Copy exactly the lines from the one containing "if it < 30000" to the one containing "if not ok: continue", both lines included, and nothing else.

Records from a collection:
______

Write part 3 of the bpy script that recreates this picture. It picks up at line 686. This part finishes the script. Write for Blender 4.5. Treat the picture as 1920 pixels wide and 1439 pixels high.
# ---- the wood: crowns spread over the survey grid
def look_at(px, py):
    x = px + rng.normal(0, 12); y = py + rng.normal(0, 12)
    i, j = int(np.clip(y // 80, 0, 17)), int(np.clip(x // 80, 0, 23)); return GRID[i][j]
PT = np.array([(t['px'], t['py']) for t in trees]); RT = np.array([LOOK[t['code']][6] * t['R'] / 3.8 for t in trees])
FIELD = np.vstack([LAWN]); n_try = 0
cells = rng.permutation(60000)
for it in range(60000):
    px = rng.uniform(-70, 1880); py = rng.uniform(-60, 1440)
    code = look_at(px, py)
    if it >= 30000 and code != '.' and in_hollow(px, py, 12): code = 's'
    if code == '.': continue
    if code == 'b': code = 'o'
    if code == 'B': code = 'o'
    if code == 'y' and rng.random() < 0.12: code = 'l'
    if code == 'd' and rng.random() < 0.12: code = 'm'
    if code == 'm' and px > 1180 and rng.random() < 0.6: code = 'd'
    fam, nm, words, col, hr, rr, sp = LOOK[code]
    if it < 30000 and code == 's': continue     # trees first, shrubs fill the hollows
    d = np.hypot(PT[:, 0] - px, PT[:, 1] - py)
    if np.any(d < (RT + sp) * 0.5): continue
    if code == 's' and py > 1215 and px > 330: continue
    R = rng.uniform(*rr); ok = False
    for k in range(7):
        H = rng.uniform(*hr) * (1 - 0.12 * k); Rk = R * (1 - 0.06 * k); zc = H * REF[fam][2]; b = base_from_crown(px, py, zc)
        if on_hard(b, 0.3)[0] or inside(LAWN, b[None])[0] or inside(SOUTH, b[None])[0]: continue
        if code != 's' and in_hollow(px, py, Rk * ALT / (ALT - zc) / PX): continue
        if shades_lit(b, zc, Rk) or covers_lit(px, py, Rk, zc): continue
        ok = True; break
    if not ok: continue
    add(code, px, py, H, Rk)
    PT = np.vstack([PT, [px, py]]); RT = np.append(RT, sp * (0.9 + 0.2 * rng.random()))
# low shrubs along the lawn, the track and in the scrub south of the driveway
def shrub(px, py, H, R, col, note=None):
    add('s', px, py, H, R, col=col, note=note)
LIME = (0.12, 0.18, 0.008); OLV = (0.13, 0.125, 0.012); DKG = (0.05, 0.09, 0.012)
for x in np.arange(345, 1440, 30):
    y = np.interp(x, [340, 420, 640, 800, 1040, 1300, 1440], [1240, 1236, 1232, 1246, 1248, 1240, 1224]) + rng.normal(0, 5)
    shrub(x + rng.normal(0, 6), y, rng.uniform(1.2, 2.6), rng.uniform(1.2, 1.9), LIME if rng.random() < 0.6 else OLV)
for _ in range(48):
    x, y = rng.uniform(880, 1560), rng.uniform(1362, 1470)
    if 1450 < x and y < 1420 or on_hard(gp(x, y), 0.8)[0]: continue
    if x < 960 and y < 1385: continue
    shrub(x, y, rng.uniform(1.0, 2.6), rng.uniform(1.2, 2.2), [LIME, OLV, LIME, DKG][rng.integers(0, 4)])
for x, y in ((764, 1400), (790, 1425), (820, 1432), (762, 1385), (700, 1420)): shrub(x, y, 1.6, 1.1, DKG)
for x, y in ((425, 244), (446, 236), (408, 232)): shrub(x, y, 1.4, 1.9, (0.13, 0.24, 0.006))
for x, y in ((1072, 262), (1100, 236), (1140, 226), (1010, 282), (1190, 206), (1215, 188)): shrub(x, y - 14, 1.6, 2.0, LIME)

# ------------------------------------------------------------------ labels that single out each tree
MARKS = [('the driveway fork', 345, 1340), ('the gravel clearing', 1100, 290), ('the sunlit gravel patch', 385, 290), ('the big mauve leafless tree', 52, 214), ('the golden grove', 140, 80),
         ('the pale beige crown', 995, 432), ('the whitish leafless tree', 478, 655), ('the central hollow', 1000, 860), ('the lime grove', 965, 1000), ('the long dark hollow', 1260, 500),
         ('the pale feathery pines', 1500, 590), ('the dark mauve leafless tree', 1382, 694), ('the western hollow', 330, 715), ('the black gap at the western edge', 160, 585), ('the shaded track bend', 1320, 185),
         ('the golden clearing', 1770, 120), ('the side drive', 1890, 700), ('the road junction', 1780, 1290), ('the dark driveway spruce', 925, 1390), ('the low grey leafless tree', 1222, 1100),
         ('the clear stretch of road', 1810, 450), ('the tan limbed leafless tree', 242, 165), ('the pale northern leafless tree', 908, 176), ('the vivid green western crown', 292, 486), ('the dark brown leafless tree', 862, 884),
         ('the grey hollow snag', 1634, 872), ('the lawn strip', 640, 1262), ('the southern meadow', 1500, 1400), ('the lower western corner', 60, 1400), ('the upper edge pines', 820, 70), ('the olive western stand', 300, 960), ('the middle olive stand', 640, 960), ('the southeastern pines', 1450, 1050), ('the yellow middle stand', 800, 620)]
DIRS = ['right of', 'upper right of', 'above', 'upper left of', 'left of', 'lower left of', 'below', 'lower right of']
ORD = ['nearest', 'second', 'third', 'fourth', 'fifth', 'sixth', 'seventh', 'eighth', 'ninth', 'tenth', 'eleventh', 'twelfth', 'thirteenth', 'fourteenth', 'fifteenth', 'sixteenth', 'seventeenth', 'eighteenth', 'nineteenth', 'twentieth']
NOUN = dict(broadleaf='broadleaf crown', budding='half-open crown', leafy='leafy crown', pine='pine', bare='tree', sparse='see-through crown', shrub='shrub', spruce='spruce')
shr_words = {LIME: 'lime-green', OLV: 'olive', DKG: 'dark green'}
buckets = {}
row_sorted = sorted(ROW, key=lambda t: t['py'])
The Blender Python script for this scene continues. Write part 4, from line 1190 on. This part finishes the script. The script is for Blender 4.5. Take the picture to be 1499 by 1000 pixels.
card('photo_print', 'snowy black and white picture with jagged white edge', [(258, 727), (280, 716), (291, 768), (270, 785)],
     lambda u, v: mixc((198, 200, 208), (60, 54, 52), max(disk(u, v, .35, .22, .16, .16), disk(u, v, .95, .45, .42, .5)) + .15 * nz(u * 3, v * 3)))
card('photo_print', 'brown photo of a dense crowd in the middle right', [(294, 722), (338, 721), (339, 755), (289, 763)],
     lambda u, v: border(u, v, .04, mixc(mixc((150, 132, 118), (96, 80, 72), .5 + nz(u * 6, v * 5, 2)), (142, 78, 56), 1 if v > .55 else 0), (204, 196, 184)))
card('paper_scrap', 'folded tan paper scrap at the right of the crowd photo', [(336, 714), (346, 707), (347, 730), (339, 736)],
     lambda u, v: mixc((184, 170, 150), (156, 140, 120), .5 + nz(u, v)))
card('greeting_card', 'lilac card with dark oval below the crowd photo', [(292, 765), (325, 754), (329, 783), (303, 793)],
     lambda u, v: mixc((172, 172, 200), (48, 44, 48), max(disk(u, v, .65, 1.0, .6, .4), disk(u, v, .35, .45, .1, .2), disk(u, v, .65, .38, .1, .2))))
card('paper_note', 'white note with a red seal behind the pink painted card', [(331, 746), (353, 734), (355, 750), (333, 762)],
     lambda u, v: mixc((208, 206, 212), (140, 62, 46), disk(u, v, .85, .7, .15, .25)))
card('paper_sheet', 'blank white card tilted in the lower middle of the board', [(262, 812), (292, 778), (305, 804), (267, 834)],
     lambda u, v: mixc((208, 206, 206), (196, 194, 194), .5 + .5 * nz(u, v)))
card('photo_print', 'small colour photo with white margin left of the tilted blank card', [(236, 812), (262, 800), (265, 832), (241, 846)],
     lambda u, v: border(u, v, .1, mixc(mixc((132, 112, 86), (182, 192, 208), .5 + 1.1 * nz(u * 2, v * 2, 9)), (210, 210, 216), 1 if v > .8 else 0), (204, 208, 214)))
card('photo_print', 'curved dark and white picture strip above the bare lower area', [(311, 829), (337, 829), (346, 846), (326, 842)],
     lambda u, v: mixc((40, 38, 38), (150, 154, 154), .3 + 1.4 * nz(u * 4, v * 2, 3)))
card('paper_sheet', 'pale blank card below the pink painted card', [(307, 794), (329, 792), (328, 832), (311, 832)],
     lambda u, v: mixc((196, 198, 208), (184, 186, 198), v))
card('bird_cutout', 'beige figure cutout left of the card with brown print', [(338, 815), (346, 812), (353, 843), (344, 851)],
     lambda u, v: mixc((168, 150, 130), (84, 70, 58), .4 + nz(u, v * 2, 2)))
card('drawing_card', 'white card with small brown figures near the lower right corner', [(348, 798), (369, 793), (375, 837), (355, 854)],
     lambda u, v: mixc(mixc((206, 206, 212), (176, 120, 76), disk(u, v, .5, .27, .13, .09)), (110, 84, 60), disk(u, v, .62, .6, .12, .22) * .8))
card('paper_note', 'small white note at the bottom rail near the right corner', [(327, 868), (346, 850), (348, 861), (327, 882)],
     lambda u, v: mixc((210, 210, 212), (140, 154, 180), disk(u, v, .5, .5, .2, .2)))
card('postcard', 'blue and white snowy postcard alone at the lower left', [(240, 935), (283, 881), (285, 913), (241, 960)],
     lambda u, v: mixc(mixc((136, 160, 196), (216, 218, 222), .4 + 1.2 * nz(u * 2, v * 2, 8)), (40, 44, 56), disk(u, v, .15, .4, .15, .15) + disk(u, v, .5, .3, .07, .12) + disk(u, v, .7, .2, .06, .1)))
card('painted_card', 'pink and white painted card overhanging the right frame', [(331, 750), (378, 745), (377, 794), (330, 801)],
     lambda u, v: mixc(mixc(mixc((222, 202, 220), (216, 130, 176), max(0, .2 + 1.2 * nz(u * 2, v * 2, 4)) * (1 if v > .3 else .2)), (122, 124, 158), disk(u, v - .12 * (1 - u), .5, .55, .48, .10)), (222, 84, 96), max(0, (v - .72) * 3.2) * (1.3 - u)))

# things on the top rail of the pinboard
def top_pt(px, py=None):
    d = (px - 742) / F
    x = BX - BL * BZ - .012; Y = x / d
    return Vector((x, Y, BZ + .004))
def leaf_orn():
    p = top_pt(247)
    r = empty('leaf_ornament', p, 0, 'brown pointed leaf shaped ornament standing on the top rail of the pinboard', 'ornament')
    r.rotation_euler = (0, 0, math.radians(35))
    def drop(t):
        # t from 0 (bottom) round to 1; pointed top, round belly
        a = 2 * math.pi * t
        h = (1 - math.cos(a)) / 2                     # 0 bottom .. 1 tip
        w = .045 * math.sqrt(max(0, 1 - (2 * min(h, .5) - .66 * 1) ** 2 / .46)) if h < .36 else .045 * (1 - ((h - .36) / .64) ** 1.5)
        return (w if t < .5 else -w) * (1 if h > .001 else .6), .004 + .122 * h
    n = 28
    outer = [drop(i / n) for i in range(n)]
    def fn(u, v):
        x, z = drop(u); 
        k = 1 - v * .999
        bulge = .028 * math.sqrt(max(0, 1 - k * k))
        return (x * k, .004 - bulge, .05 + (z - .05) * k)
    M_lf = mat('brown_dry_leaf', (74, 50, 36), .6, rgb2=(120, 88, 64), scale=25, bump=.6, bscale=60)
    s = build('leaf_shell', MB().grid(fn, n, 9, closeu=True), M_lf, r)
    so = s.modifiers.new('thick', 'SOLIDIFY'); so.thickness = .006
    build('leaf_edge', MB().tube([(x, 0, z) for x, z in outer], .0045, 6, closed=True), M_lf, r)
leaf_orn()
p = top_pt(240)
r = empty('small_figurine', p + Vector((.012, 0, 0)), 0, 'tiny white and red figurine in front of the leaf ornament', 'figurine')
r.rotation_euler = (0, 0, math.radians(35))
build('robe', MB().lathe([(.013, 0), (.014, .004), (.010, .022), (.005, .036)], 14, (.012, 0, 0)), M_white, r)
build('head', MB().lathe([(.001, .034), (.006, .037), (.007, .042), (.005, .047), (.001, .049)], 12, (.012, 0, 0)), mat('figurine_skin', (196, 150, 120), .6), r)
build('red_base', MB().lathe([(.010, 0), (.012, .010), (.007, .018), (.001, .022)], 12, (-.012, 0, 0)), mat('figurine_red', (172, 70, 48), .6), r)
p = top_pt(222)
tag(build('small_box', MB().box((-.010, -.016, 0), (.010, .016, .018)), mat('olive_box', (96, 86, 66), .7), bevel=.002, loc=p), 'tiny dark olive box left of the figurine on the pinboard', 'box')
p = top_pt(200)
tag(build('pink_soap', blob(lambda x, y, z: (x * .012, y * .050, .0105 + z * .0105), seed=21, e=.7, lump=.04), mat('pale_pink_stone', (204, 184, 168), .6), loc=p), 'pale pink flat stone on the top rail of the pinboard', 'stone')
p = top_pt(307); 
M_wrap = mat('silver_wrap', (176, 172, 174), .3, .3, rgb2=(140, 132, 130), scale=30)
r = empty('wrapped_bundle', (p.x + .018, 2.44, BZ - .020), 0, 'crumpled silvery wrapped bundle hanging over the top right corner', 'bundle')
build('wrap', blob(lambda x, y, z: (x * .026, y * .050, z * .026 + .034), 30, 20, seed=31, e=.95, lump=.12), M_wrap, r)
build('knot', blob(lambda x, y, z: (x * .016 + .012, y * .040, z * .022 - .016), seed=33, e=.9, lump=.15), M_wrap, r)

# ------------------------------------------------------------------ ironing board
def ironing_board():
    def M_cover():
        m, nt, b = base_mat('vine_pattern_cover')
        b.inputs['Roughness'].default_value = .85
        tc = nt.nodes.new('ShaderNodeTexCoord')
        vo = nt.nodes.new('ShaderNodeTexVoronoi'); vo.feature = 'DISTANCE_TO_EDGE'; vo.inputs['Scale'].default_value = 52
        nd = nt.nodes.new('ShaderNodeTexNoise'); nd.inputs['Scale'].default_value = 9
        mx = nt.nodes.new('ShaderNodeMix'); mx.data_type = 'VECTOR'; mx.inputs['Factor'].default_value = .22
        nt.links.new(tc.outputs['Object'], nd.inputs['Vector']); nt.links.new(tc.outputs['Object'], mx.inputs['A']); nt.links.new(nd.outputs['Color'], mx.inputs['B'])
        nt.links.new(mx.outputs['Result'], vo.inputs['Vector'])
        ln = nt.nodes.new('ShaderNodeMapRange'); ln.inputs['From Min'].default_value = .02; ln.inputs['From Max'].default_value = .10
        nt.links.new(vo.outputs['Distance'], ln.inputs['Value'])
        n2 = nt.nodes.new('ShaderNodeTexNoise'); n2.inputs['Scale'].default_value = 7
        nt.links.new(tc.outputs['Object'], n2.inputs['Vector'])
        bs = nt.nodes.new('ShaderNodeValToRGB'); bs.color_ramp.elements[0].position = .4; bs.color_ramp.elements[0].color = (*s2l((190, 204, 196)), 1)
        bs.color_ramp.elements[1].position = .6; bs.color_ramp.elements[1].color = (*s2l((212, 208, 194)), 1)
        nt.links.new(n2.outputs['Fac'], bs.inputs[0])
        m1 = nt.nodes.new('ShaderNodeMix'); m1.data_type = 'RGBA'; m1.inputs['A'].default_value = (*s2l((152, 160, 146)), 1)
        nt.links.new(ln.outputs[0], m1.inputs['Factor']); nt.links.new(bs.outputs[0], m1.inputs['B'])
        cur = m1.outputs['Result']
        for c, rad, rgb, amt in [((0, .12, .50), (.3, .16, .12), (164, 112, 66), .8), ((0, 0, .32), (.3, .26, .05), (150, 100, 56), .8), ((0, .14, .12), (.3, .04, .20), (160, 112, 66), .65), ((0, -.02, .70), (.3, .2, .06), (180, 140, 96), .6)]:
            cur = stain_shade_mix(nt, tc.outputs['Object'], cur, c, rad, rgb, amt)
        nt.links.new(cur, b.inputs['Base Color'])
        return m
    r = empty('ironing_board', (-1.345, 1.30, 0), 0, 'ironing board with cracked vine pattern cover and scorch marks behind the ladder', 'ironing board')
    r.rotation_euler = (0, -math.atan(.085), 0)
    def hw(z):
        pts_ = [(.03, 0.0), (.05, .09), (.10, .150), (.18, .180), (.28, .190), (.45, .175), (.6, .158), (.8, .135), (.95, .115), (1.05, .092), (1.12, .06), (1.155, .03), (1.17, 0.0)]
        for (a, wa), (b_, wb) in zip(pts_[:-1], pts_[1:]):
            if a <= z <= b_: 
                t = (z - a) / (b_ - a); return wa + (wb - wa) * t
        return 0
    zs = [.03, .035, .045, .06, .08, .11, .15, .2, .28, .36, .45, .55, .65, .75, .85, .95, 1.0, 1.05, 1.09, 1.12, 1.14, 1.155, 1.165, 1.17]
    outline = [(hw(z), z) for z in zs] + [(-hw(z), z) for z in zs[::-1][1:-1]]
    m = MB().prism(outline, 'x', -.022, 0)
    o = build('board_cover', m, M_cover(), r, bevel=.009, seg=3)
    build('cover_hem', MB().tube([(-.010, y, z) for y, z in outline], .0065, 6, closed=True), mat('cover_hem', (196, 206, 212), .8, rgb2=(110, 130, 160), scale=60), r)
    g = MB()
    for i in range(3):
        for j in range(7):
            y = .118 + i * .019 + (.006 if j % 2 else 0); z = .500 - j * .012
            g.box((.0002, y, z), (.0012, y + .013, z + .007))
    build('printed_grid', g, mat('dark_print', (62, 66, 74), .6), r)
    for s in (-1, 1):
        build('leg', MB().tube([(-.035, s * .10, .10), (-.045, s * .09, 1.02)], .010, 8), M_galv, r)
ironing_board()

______

OUTPUT FOR THIS TASK –
    if it < 30000 and code == 's': continue     # trees first, shrubs fill the hollows
    d = np.hypot(PT[:, 0] - px, PT[:, 1] - py)
    if np.any(d < (RT + sp) * 0.5): continue
    if code == 's' and py > 1215 and px > 330: continue
    R = rng.uniform(*rr); ok = False
    for k in range(7):
        H = rng.uniform(*hr) * (1 - 0.12 * k); Rk = R * (1 - 0.06 * k); zc = H * REF[fam][2]; b = base_from_crown(px, py, zc)
        if on_hard(b, 0.3)[0] or inside(LAWN, b[None])[0] or inside(SOUTH, b[None])[0]: continue
        if code != 's' and in_hollow(px, py, Rk * ALT / (ALT - zc) / PX): continue
        if shades_lit(b, zc, Rk) or covers_lit(px, py, Rk, zc): continue
        ok = True; break
    if not ok: continue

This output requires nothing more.